His works are in the collections of Centre d'art Contemporain in Amilly and at the Municipality of Paris. Recently Dinç had exhibitions at Bozlu Art Project in Istanbul, CerModern in Ankara, Maison d'art Contemporain Chailloux in Fresnes and Pi Artworks London.

"Osman Dinç creates sculptures from steel and glass that sit at the crossroads between Minimalism and Arte Povera," the curators at Pi Artworks write. "His output alternates between arresting, freestanding, edifices for public spaces, to small sculptures that subtly animate walls. Dinç works predominantly with steel, which he transforms from rigid sheets of primary material into polished, often rhythmic forms with soft, playful, undulating curves. This is primarily guided by his principle interest in creating work with the least possible intervention to his raw material as possible. Dinç minimizes waste and refrains from obscuring the raw material's inherent sense of weight and density. Upon completion, the work is usually treated with nothing more than protective layers of epoxy resin, thus retaining its natural earthy colors."

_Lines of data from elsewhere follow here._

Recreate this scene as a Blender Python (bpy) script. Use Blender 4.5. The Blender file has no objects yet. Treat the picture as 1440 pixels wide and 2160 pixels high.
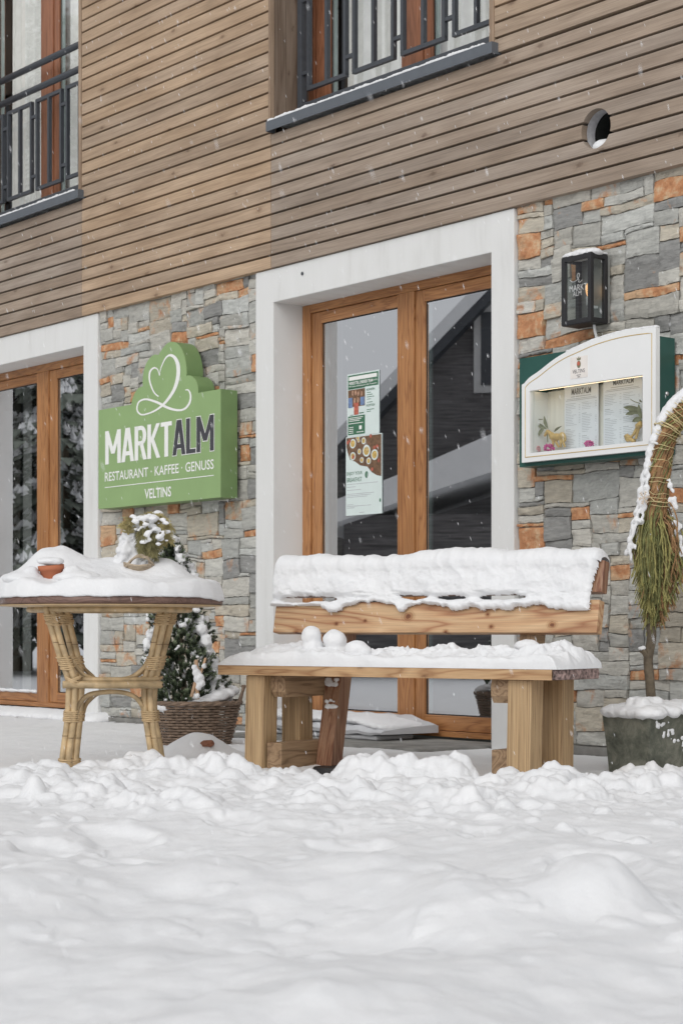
import bpy, bmesh, math, random
import numpy as np
from mathutils import Vector, Matrix, noise as mnoise
R = math.radians
random.seed(7)
scene = bpy.context.scene
# ------------------------------------------------------------------ camera
CAM_Z = 0.65
cd = bpy.data.cameras.new("camera"); cam = bpy.data.objects.new("camera", cd)
scene.collection.objects.link(cam); scene.camera = cam
cam.location = (0, 0, CAM_Z); cam.rotation_euler = (R(90), 0, 0)
cd.sensor_fit = 'VERTICAL'; cd.sensor_height = 36; cd.lens = 65.0
cd.shift_y = 250 / 2160; cd.clip_start = 0.05; cd.clip_end = 2000
cd.dof.use_dof = True; cd.dof.focus_distance = 7.6; cd.dof.aperture_fstop = 7.1
# ------------------------------------------------------------------ world
W = bpy.data.worlds.new("World"); scene.world = W; W.use_nodes = True
wn = W.node_tree; wn.nodes.clear()
o_ = wn.nodes.new('ShaderNodeOutputWorld'); bg = wn.nodes.new('ShaderNodeBackground')
sky = wn.nodes.new('ShaderNodeTexSky'); sky.sky_type = 'NISHITA'; sky.sun_disc = False
SUN_EL, SUN_AZ = 34, 200
sky.sun_elevation = R(SUN_EL); sky.sun_rotation = R(SUN_AZ)
sky.air_density = 1.0; sky.dust_density = 4.0; sky.ozone_density = 1.0
hs = wn.nodes.new('ShaderNodeHueSaturation'); hs.inputs['Saturation'].default_value = 0.10
mixw = wn.nodes.new('ShaderNodeMix'); mixw.data_type = 'RGBA'; mixw.inputs[0].default_value = 0.62
mixw.inputs[7].default_value = (8.6, 8.7, 8.95, 1)      # the even white of a snow cloud
wn.links.new(sky.outputs[0], hs.inputs['Color']); wn.links.new(hs.outputs[0], mixw.inputs[6])
wn.links.new(mixw.outputs[2], bg.inputs[0]); bg.inputs[1].default_value = 0.102
wn.links.new(bg.outputs[0], o_.inputs[0])
sl = bpy.data.lights.new("sun", 'SUN'); sun = bpy.data.objects.new("sun", sl); scene.collection.objects.link(sun)
sl.energy = 1.05; sl.angle = R(60); sl.color = (1, 0.97, 0.93)
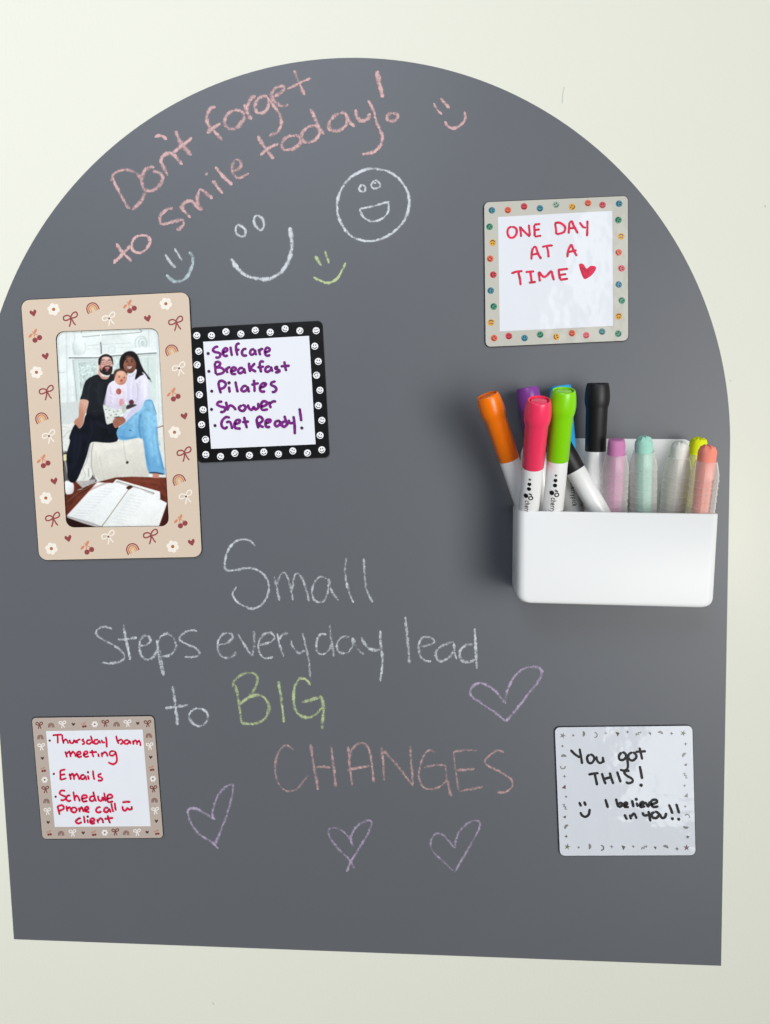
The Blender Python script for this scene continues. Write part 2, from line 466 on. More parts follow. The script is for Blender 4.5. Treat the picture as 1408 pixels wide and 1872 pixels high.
# ------------------------------------------------------------------ printed motifs (photo pixel space, y down)
def xf(pts, c, s, ang):
    a = math.radians(ang); p = np.asarray(pts, float) * s
    return np.c_[p[:, 0] * math.cos(a) - p[:, 1] * math.sin(a) + c[0], p[:, 0] * math.sin(a) + p[:, 1] * math.cos(a) + c[1]]
def ell(cx, cy, rx, ry, n=18, a0=0, a1=360):
    t = np.radians(np.linspace(a0, a1, n, endpoint=(a1 - a0) % 360 != 0))
    return np.c_[cx + rx * np.cos(t), cy + ry * np.sin(t)]
HEARTP = smooth_path([(0, 1), (-.55, .45), (-.95, -.15), (-.85, -.65), (-.45, -.8), (0, -.35), (.45, -.8), (.85, -.65), (.95, -.15), (.55, .45), (0, 1)], .15)
def m_smiley(sh, c, r, ang, face, ink=(20, 24, 24)):
    h0 = sh.h
    sh.poly(xf(ell(0, 0, 1, 1, 22), c, r, ang), face); sh.h = h0 + 2e-5
    for x in (-.3, .3): sh.poly(xf(ell(x, -.3, .15, .23, 10), c, r, ang), ink)
    sh.ribbon(xf(ell(0, .02, .64, .60, 14, 15, 165), c, r, ang), r * .22, ink); sh.h = h0
def m_heart(sh, c, r, ang, col):
    sh.poly(xf(HEARTP[:-1], c, r, ang), col)
def m_flower(sh, c, r, ang, col, mid):
    h0 = sh.h
    for k in range(6):
        a = math.radians(60 * k)
        sh.poly(xf(ell(.62 * math.cos(a), .62 * math.sin(a), .40, .40, 12), c, r, ang), col); sh.h += 4e-6
    sh.poly(xf(ell(0, 0, .45, .45, 12), c, r, ang), col); sh.h += 6e-6
    sh.poly(xf(ell(0, 0, .27, .27, 12), c, r, ang), mid); sh.h = h0
def m_bow(sh, c, r, ang, col, wd, knot=None, even=False):
    h0 = sh.h
    if even: sts = ([(0, -.1), (-.35, -.75), (-.85, -.8), (-.95, -.35), (-.5, -.1), (0, -.1)], [(0, -.1), (.35, -.75), (.85, -.8), (.95, -.35), (.5, -.1), (0, -.1)],
               [(0, -.1), (-.2, .4), (-.42, 1.1)], [(0, -.1), (.2, .4), (.42, 1.1)])
    else: sts = ([(0, -.15), (-.45, -.42), (-.95, -.22), (-.9, .22), (-.45, .22), (0, -.15)], [(0, -.15), (.28, -.75), (.72, -.9), (.86, -.45), (.5, -.15), (0, -.15)],
               [(0, -.15), (0, .5), (-.16, 1.15)], [(0, -.15), (.3, .35), (.45, .6), (.72, .88)])
    for st in sts:
        sh.ribbon(xf(smooth_path(st, .12), c, r, ang), r * wd, col); sh.h -= sh.step - 4e-6
    if knot: sh.poly(xf(ell(0, 0, .16, .16, 8), c, r, ang), knot, sh.h + 8e-6)
    sh.h = h0
def m_rainbow(sh, c, r, ang, cols):
    h0 = sh.h
    for k, (rad, col) in enumerate(zip((.92, .62, .32), cols)):
        sh.ribbon(xf(np.vstack([[(-rad, .75)], ell(0, .25, rad, rad, 14, 180, 360), [(rad, .75)]]), c, r, ang), r * .195, col, caps=False); sh.h = h0
def m_cherry(sh, c, r, ang, col, leaf):
    h0 = sh.h
    for p in (ell(-.25, .6, .42, .42, 14), ell(.55, .35, .42, .42, 14)): sh.poly(xf(p, c, r, ang), col); sh.h += 4e-6
    for st in ([(-.25, .3), (-.2, -.3), (-.35, -.9)], [(.5, .0), (.15, -.25), (-.2, -.45)]): sh.ribbon(xf(smooth_path(st, .15), c, r, ang), r * .13, leaf); sh.h = h0 + 1e-5
    for cx, cy, a in ((-.8, -.25, -35), (.1, -.8, -50)):
        q = xf(ell(0, 0, .42, .2, 12), (cx, cy), 1, a); sh.poly(xf(q, c, r, ang), leaf); sh.h += 4e-6
    sh.h = h0

def frame_of(corners, h):
    P = on_wall(corners, h); c = P.mean(0)
    ex = (P[1] + P[2] - P[0] - P[3]); th = math.atan2(ex[2], ex[0])
    return Matrix.Translation((c[0], 0, c[2])) @ Matrix.Rotation(-th, 4, 'Y')

def grow(c, d):
    c = np.asarray(c, float); m = c.mean(0)
    v_ = c - m
    return m + v_ * (1 + d / np.hypot(v_[:, 0], v_[:, 1]))[:, None]

HB0, HB1, HP1 = H_BOARD, 0.0021, 0.0026          # magnet backing, printed card
def magnet(name, label, cat, corners, rad, group=None, hole=None):
    t = thing(name, label, cat, frame_of(corners, HP1), group)
    if hole is not None:
        v_, f_ = ring_prism(rquad(grow(corners, 1.3), rad + 1), rquad(grow(hole, -.35), 15), HB0, 0.0029)
        n_ = len(v_) // 4
        fix_normals(mesh_obj('magnet_backing', v_, f_ + [[i, (i + 1) % n_, 2 * n_ + (i + 1) % n_, 2 * n_ + i] for i in range(n_)], M_BACK, t))
        return t
    fix_normals(mesh_obj('magnet_backing', *prism(rquad(grow(corners, 1.3), rad + 1), HB0, HB1), M_BACK, t))
    return t

def plate(name, corners, rad, rgb, mat, t, inner=None, irad=0.6, h0=HB1, h1=HP1):
    """printed card; motifs are drawn into the same mesh by the caller through the returned sheet"""
    if inner is None: v_, f_ = prism(rquad(corners, rad), h0, h1)
    else: v_, f_ = ring_prism(rquad(corners, rad), rquad(inner, irad), h0, h1)
    return v_, f_, [lin(rgb)] * len(v_)

def finish(name, base, sh, mat, t):
    v_, f_, c_ = base
    n0 = len(v_)
    V = np.vstack([v_, np.array(sh.v)]) if sh.v else v_
    F = list(f_) + [[i + n0 for i in q] for q in sh.f]
    o = mesh_obj(name, V, F, mat, t, col=list(c_) + sh.c)
    bm = bmesh.new(); bm.from_mesh(o.data); bm.faces.ensure_lookup_table()
    bmesh.ops.recalc_face_normals(bm, faces=bm.faces[:len(f_)])
    for q in bm.faces[len(f_):]:
        if q.normal.y > 0: q.normal_flip()
    bm.to_mesh(o.data); bm.free()
    return o

def ink(t, label, groups, rgb, h=HP1 + 0.00006, ends=0.45):
    sh = Sheet(h, 0.000008)
    for s, ox, oy, sc_, wd in groups:
        for p in parse(s, ox, oy, sc_):
            if len(p) == 1:
                sh.poly(ell(p[0, 0], p[0, 1], wd * .62, wd * .62, 14), np.array(rgb) * .55); sh.up(); continue
            q = smooth_path(p, 1.3)
            sh.ribbon(q, wd * wob(len(q), 0.07, 6), rgb, ends=ends)
    return sh, label

def lift(pts): return pts

# ---- black smiley list
F_ = (340, 580, 5.03)
ck = parse('38,100 1250,35 1318,1285 115,1335', *F_)[0]
t = magnet('whiteboard_magnet', 'black bordered dry erase magnet with white smileys and purple Selfcare list', 'whiteboard', ck, 8, 'small square dry erase magnets')
inn = parse('158,225 1133,170 1193,1168 232,1210', *F_)[0]
sh = Sheet(HP1 + 0.00004)
pos = '100,168 235,168 368,133 505,153 638,120 775,138 912,105 1048,124 1198,123 1185,266 1217,406 1201,533 1233,671 1218,812 1250,948 1234,1086 1250,1218 183,1262 318,1280 450,1251 584,1269 716,1239 851,1258 983,1229 1118,1248 118,312 103,437 137,573 124,712 158,850 145,987 180,1123'
ang = [0, 10, -40, 30, -8, 5, 20, -50, -10, 0, 5, 160, 10, 20, 15, 20, -10, 0, 25, -40, 20, -8, 5, 20, -50, -25, 120, -10, 120, 20, -15, 160]
for p, a in zip(parse(pos, *F_)[0], ang): m_smiley(sh, p, 6.4, a, (246, 246, 248), (15, 15, 15))
finish('border', plate('border', ck, 8, (14, 14, 15), M_CARD, t, inn), sh, M_CARD, t)
bs_ = plate('panel', grow(inn, -.1), 0.5, (236, 238, 244), M_CARD, t, None, h1=HP1 - .00005)
finish('writing_panel', bs_, Sheet(0), M_CARD, t)
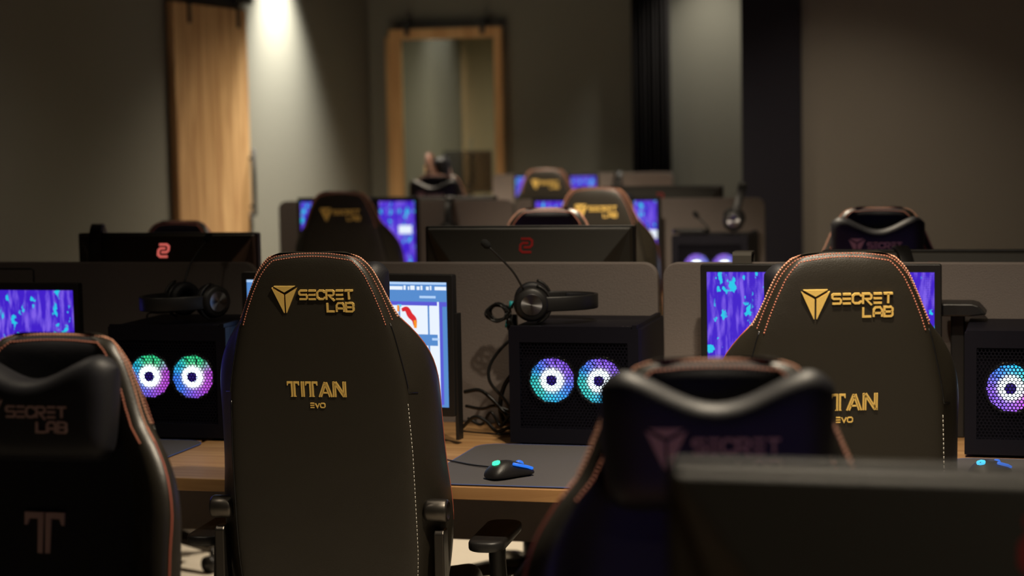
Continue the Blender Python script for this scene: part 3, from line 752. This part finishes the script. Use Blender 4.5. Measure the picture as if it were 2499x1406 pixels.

Dinç also curated the show.

"Friends from the gallery helped me with it," he said. "It is like a dowry show and all the space is used. A long time ago, where I lived, young girls would exhibit all the objects and embroideries they had so far produced. I remembered that tradition while curating this show. As an artist who constantly produces new works, my pieces often resemble pieces of a puzzle. Their relationship is at times conceptual, and sometimes formal. When quite different artistic series are hung on the wall, viewers produce their own relationships with them and this way the artwork is complete through the thinking process of the viewer."